SCS Curve Number Loss Model

Basic Concepts and Equations

The Soil Conservation Service (SCS) Curve Number (CN) model estimates precipitation excess as a function of cumulative precipitation, soil cover, land use, and antecedent moisture, using the following equation:

1)	$\begin{array}{l}\displaystyle P_{e} = \frac{(P-I_{a})^2}{(P-I_{a})+S}\end{array}$

where Pe = accumulated precipitation excess at time t; P = accumulated rainfall depth at time t; Ia = the initial abstraction (initial loss); and S = potential maximum retention, a measure of the ability of a watershed to abstract and retain storm precipitation. Until the accumulated rainfall exceeds the initial abstraction, the precipitation excess, and hence the runoff, will be zero. From analysis of results from many small experimental watersheds, the SCS developed an empirical relationship of Ia and S:

2)	$\begin{array}{l}\displaystyle I_{a}=0.2 * S\end{array}$

Therefore, the cumulative excess at time t is:

3)	$\begin{array}{l}\displaystyle P_{e}=\frac{(P-0.2*S)^2}{(P+0.8S)}\end{array}$

Incremental excess for a time interval is computed as the difference between the accumulated excess at the end of and beginning of the period. The maximum retention, S, and watershed characteristics are related through an intermediate parameter, the curve number (commonly abbreviated CN) as:

4)	$\begin{array}{l}S = \begin{cases} \frac{1000-10CN}{CN} &\text(foot-pound\;system)\\ \frac{25400-254CN}{CN} &\text{(SI)} \end{cases}\end{array}$

CN values range from 100 (for water bodies) to approximately 30 for permeable soils with high infiltration rates. Publications from the Soil Conservation Service (1971, 1986) provide further background and details on use of the CN model.

Since no means for extracting infiltrated water is included, this method should only be used for event simulation.

Required Parameters

Parameters that are required to utilize the SCS curve number method include a curve number and directly connected impervious area [percent]. Optionally, I_a [in or mm] can be entered as well.

The curve number that is entered should be a “composite” curve number that represents all of the different soil group and land use combinations in the subbasin. This value should not include any impervious area that will be specified separately as the percentage of impervious area. Typically, curve numbers are derived from soils maps. I_a defines the amount of precipitation that must fall before excess precipitation results. If this value is not entered, it will be automatically calculated using:

5)	$\begin{array}{l}\displaystyle I_{a}=0.2*S\end{array}$

The CN for a watershed can be estimated as a function of land use, soil type, and antecedent watershed moisture, using tables published by the SCS. For convenience, Appendix A of this document includes CN tables developed by the SCS and published in Technical Report 55 (commonly referred to as TR-55). With these tables and knowledge of the soil type and land use, the single-valued CN can be found.
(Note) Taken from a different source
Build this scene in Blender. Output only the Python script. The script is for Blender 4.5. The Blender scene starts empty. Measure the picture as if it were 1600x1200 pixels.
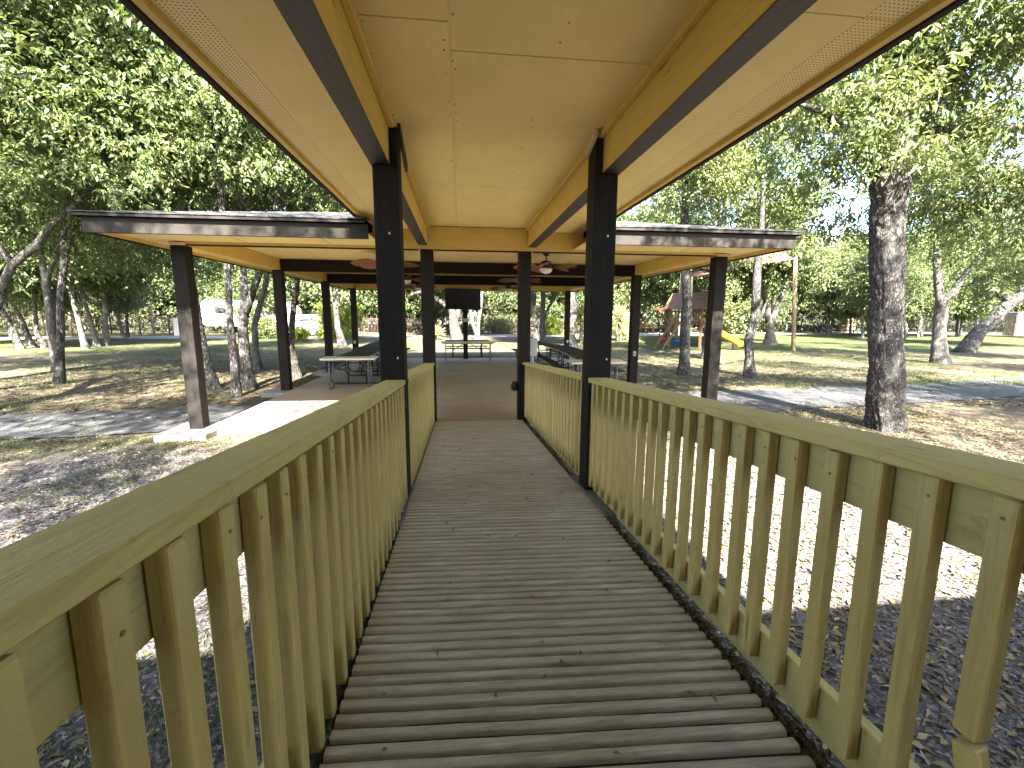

For example, for a watershed that consists of a tomato field on sandy loam near Davis, CA, the CN shown in Table 2-2b of the TR-55 tables is 78. (This is the entry for straight row crop, good hydrologic condition, B hydrologic soil group.) This CN is entered directly in the appropriate input form. For a watershed that consists of several soil types and land uses, a composite CN is calculated as:

6)	$\begin{array}{l}\displaystyle CN_{composite}=\frac{\sum A_{i}CN_{i}}{\sum A_{i}}\end{array}$

in which CNcomposite = the composite CN used for runoff volume computations; i = an index of watersheds subdivisions of uniform land use and soil type; CNi = the CN for subdivision i; and Ai = the drainage area of subdivision i.
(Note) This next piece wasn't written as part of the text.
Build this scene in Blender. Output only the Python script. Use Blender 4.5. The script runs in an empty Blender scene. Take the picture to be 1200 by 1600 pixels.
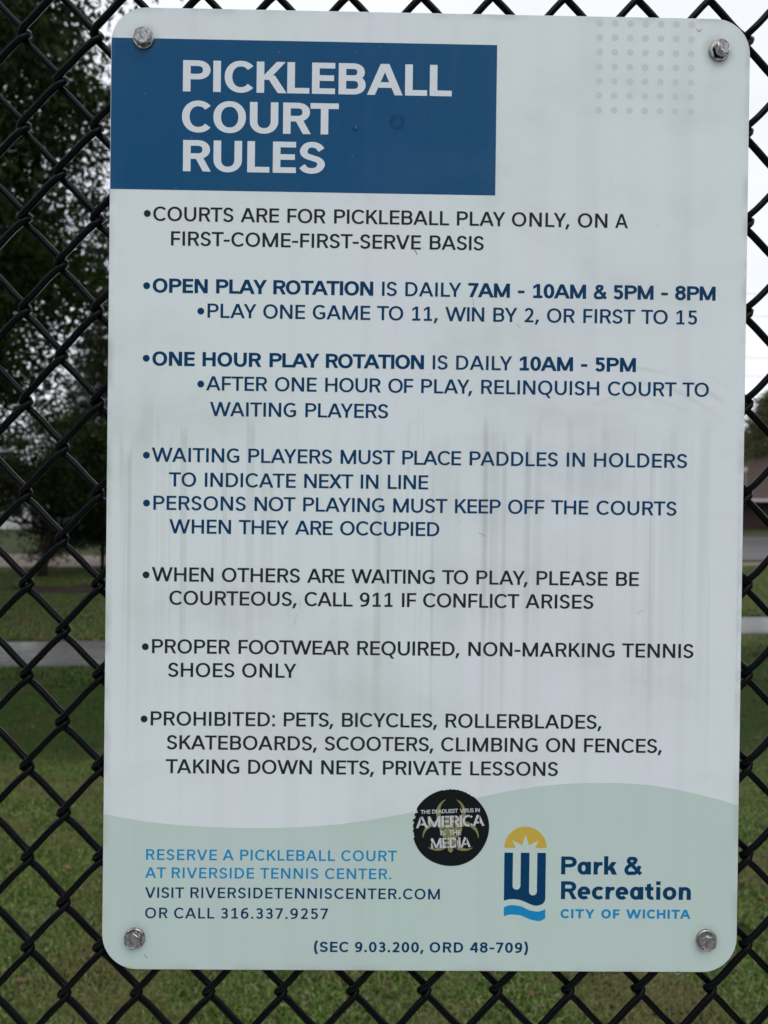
import bpy, bmesh, math, random
import numpy as np
from mathutils import Matrix, Vector
from mathutils.geometry import delaunay_2d_cdt

random.seed(7)
rng = np.random.default_rng(7)
scene = bpy.context.scene
COL = scene.collection
R = math.radians

# ------------------------------------------------------------------ camera
EYE = 1.61                       # height of the middle of the sign
PHI = 0.0133                     # the sign hangs a little crooked on the plumb fence
def ry(t):
    return Matrix(((math.cos(t), 0, math.sin(t)), (0, 1, 0), (-math.sin(t), 0, math.cos(t))))
def rx(t):
    return Matrix(((1, 0, 0), (0, math.cos(t), -math.sin(t)), (0, math.sin(t), math.cos(t))))
def rz(t):
    return Matrix(((math.cos(t), -math.sin(t), 0), (math.sin(t), math.cos(t), 0), (0, 0, 1)))
camR = ry(PHI) @ rz(-0.01149692) @ rx(-0.00569938) @ ry(-0.01225911)
camC = ry(PHI) @ Vector((-0.03502905, -0.50668797, -0.0100743)) + Vector((0, 0, EYE))
cam_data = bpy.data.cameras.new('camera')
cam = bpy.data.objects.new('camera', cam_data)
COL.objects.link(cam)
B = Matrix.Identity(4)
right, fwd, up = camR.col[0], camR.col[1], camR.col[2]
for i in range(3):
    B[i][0], B[i][1], B[i][2], B[i][3] = right[i], up[i], -fwd[i], camC[i]
cam.matrix_world = B
cam_data.sensor_fit = 'HORIZONTAL'
cam_data.sensor_width = 36.0
cam_data.lens = 36.0 * 1150 / 1200
cam_data.clip_start = 0.02
cam_data.clip_end = 2000
cam_data.dof.use_dof = True
cam_data.dof.focus_distance = 0.507
cam_data.dof.aperture_fstop = 14.0
scene.camera = cam

# ------------------------------------------------------------------ light
SUN_EL, SUN_AZ = R(50), R(160)
world = bpy.data.worlds.new('World')
scene.world = world
world.use_nodes = True
wn = world.node_tree
wn.nodes.clear()
w_out = wn.nodes.new('ShaderNodeOutputWorld')
w_bg = wn.nodes.new('ShaderNodeBackground')
sky = wn.nodes.new('ShaderNodeTexSky')
sky.sky_type = 'NISHITA'
sky.sun_disc = False
sky.sun_elevation = SUN_EL
sky.sun_rotation = SUN_AZ
sky.air_density = 1.0
sky.dust_density = 3.0
# overcast: a near-white cloud deck over almost all of the blue
tc = wn.nodes.new('ShaderNodeTexCoord')
mp = wn.nodes.new('ShaderNodeMapping'); mp.inputs['Scale'].default_value = (1.2, 1.2, 3.0)
nz = wn.nodes.new('ShaderNodeTexNoise'); nz.inputs['Scale'].default_value = 1.6; nz.inputs['Detail'].default_value = 4; nz.inputs['Roughness'].default_value = 0.5
cr = wn.nodes.new('ShaderNodeValToRGB')
cr.color_ramp.elements[0].position = 0.25; cr.color_ramp.elements[0].color = (8.6, 9.0, 9.9, 1)
cr.color_ramp.elements[1].position = 0.75; cr.color_ramp.elements[1].color = (10.6, 10.8, 11.4, 1)
mx = wn.nodes.new('ShaderNodeMixRGB'); mx.inputs[0].default_value = 0.93
w_bg.inputs['Strength'].default_value = 0.1
wn.links.new(tc.outputs['Generated'], mp.inputs[0]); wn.links.new(mp.outputs[0], nz.inputs['Vector'])
wn.links.new(nz.outputs['Fac'], cr.inputs[0]); wn.links.new(sky.outputs[0], mx.inputs[1]); wn.links.new(cr.outputs[0], mx.inputs[2])
wn.links.new(mx.outputs[0], w_bg.inputs['Color']); wn.links.new(w_bg.outputs[0], w_out.inputs[0])

sun_data = bpy.data.lights.new('sun', 'SUN')
sun_data.energy = 0.8
sun_data.angle = R(40)
sun_data.color = (1, 0.97, 0.93)
sun = bpy.data.objects.new('sun', sun_data)
COL.objects.link(sun)
d = Vector((math.sin(SUN_AZ) * math.cos(SUN_EL), math.cos(SUN_AZ) * math.cos(SUN_EL), math.sin(SUN_EL)))
sun.rotation_euler = (-d).to_track_quat('-Z', 'Y').to_euler()
sun.location = (0, -5, 8)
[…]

Users of the SCS model as implemented in the program should note that the tables in Appendix A include composite CN for urban districts, residential districts, and newly graded areas. That is, the CN shown are composite values for directly-connected impervious area and open space. If CN for these land uses are selected, no further accounting of directly-connected impervious area is required.

Finally, the percentage of the subbasin which is directly connected impervious area can be specified. Directly connected impervious areas are surfaces where runoff is conveyed directly to a waterway or stormwater collection system. These surfaces differ from disconnected impervious areas where runoff encounters permeable areas which may infiltrate some (or all) of the runoff prior to reaching a waterway or stormwater collection system. No loss calculations are carried out on the specified percentage of the subbasin; all precipitation that falls on that portion of the subbasin becomes excess precipitation and subject to direct runoff.

A Note on Parameter Estimation

The values presented here are meant as initial estimates. This is the same for all sources of similar data including Engineer Manual 1110-2-1417 Flood-Runoff Analysis and the Introduction to Loss Rate Tutorials. Regardless of the source, these initial estimates must be calibrated and validated.